## What is required
Below this line are records; write out exactly the lines from the one containing "Build this scene" through the one containing "R = math.radians", with the pictures left out.

## Information given
.....

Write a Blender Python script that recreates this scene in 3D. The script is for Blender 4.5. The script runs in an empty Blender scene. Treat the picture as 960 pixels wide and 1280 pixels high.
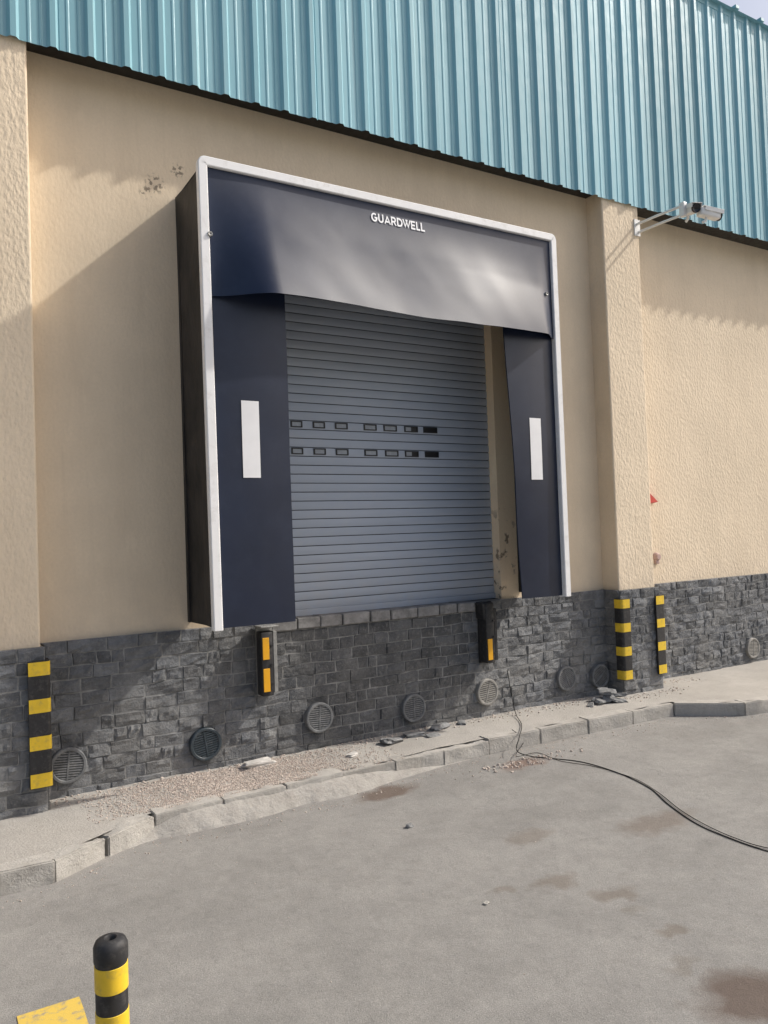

.....

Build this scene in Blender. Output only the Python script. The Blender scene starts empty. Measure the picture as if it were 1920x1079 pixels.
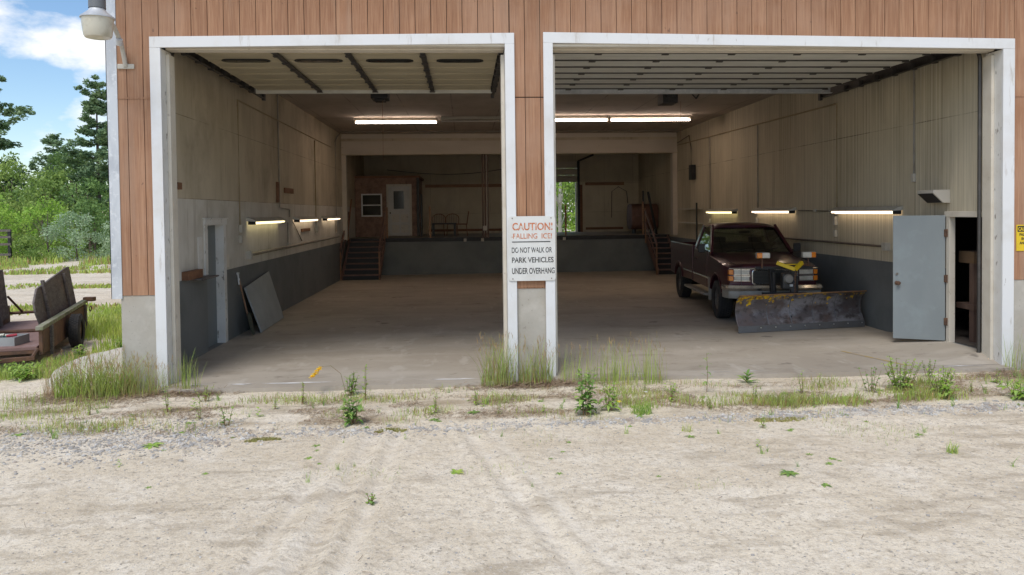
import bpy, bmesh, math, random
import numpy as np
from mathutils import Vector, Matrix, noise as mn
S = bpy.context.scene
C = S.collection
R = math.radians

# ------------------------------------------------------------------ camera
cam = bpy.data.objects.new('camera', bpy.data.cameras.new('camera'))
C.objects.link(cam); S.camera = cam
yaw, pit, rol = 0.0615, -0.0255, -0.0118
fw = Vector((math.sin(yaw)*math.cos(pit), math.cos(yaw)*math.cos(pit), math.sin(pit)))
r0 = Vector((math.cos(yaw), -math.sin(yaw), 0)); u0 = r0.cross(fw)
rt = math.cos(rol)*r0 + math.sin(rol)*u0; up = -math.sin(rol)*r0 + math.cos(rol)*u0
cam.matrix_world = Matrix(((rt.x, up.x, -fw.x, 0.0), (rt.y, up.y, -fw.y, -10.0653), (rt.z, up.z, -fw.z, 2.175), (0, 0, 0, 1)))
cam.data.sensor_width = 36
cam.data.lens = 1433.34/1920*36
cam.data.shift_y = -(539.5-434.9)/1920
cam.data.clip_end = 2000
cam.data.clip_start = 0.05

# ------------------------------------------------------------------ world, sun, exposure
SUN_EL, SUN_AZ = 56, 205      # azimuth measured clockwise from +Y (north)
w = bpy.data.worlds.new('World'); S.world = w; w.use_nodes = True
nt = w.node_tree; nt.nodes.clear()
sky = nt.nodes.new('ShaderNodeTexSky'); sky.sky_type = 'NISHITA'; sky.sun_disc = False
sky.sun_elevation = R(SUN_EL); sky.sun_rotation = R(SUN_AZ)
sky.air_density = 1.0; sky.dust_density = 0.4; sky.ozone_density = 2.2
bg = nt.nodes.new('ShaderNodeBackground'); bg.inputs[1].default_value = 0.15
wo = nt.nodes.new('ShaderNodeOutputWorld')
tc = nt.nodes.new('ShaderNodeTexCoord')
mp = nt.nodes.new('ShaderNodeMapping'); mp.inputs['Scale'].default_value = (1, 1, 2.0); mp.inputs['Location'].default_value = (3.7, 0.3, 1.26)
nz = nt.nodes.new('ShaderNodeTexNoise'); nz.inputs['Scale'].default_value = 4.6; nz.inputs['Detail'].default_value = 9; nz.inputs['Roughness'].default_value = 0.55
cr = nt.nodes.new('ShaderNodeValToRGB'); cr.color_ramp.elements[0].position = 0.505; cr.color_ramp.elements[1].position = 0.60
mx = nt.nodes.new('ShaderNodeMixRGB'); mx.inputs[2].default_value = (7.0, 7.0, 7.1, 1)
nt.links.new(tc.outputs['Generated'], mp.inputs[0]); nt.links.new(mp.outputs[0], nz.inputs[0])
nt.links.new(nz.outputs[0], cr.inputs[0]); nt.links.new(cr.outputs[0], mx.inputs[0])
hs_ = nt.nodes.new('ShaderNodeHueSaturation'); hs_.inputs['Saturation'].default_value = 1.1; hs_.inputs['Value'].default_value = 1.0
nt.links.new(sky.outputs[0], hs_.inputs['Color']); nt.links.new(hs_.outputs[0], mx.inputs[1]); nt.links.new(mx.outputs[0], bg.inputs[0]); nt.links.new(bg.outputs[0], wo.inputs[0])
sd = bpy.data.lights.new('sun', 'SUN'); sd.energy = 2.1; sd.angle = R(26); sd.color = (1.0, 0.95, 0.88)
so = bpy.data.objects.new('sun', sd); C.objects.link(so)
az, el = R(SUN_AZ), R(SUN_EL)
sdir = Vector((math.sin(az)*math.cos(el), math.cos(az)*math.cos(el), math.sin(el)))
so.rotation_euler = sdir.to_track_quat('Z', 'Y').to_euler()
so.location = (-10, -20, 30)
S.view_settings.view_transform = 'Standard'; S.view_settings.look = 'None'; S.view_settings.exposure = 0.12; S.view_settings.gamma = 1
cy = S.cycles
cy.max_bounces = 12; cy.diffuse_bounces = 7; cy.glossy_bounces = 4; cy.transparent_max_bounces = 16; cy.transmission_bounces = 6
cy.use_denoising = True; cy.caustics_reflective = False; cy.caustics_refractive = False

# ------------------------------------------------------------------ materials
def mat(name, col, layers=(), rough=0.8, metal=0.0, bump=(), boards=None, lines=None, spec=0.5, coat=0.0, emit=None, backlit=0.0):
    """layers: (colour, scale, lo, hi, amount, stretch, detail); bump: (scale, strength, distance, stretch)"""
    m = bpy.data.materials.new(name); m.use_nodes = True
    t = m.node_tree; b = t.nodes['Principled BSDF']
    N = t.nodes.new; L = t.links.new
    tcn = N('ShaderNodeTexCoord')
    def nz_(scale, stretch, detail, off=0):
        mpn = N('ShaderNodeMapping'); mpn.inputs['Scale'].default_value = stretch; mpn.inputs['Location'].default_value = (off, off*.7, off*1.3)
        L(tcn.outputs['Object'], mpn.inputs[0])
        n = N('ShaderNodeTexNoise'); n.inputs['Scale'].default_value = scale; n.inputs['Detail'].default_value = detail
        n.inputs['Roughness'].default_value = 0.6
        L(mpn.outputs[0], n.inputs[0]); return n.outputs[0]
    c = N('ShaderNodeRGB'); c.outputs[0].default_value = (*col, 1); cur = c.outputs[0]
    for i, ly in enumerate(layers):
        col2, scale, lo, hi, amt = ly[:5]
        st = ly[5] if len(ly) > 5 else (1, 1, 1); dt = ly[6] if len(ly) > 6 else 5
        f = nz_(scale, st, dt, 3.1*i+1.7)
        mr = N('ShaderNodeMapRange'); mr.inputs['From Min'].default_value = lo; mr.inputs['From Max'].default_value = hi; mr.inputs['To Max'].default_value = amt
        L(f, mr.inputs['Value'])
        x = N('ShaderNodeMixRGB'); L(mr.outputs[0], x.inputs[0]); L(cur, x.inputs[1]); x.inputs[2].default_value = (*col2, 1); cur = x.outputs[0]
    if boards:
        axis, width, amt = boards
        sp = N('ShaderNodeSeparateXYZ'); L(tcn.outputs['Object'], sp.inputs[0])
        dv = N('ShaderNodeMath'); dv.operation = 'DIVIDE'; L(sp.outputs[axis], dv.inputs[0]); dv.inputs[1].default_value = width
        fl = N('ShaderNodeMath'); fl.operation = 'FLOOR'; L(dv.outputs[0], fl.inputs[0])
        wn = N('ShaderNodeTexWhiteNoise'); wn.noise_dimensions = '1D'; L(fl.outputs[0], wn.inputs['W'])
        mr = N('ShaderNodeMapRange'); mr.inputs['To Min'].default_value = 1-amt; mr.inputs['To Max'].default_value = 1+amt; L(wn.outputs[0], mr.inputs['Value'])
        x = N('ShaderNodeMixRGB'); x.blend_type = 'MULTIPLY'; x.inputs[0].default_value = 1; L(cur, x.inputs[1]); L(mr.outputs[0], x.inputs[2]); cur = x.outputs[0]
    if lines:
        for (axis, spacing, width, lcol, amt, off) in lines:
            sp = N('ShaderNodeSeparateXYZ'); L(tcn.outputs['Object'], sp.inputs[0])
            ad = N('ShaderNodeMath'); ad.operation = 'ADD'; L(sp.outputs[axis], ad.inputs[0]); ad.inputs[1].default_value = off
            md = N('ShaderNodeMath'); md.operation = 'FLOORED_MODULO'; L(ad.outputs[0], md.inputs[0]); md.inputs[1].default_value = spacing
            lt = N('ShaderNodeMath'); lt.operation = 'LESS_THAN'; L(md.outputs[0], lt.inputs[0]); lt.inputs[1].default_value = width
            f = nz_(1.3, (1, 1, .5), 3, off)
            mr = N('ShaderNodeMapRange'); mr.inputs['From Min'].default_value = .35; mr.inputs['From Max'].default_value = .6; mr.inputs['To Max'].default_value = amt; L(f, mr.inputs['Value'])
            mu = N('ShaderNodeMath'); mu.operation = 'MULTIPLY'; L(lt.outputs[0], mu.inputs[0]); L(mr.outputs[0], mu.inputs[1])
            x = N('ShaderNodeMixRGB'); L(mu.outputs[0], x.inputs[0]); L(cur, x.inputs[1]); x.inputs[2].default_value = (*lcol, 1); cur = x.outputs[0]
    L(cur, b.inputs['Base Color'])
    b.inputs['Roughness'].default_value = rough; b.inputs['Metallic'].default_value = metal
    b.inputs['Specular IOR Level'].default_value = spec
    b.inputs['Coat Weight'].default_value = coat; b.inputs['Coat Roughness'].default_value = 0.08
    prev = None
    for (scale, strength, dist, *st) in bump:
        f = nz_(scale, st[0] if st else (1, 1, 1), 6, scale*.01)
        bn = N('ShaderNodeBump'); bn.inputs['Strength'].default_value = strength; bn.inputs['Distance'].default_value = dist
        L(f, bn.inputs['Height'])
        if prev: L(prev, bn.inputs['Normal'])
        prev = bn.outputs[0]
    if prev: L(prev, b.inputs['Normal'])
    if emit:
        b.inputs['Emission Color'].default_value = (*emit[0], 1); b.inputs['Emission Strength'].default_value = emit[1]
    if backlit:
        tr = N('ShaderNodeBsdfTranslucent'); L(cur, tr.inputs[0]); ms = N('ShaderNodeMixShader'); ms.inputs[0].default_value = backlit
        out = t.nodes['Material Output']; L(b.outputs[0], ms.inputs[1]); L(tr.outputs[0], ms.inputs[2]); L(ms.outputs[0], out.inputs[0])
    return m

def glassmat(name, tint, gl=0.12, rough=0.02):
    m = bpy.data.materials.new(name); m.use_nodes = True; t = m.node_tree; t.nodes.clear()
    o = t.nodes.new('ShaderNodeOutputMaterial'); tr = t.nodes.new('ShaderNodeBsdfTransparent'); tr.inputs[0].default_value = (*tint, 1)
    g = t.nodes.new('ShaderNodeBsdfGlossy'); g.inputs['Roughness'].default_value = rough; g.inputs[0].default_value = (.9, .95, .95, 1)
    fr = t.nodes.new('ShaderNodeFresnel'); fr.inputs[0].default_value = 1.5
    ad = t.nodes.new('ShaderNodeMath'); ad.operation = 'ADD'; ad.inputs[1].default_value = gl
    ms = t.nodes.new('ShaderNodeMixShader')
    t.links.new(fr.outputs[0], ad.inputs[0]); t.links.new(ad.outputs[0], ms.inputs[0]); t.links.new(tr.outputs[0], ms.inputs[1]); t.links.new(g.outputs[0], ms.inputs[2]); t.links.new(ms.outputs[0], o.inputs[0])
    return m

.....

## Correct result
Build this scene in Blender. Output only the Python script. The Blender scene starts empty. Measure the picture as if it were 1920x1079 pixels.
import bpy, bmesh, math, random
import numpy as np
from mathutils import Vector, Matrix, noise as mn
S = bpy.context.scene
C = S.collection
R = math.radians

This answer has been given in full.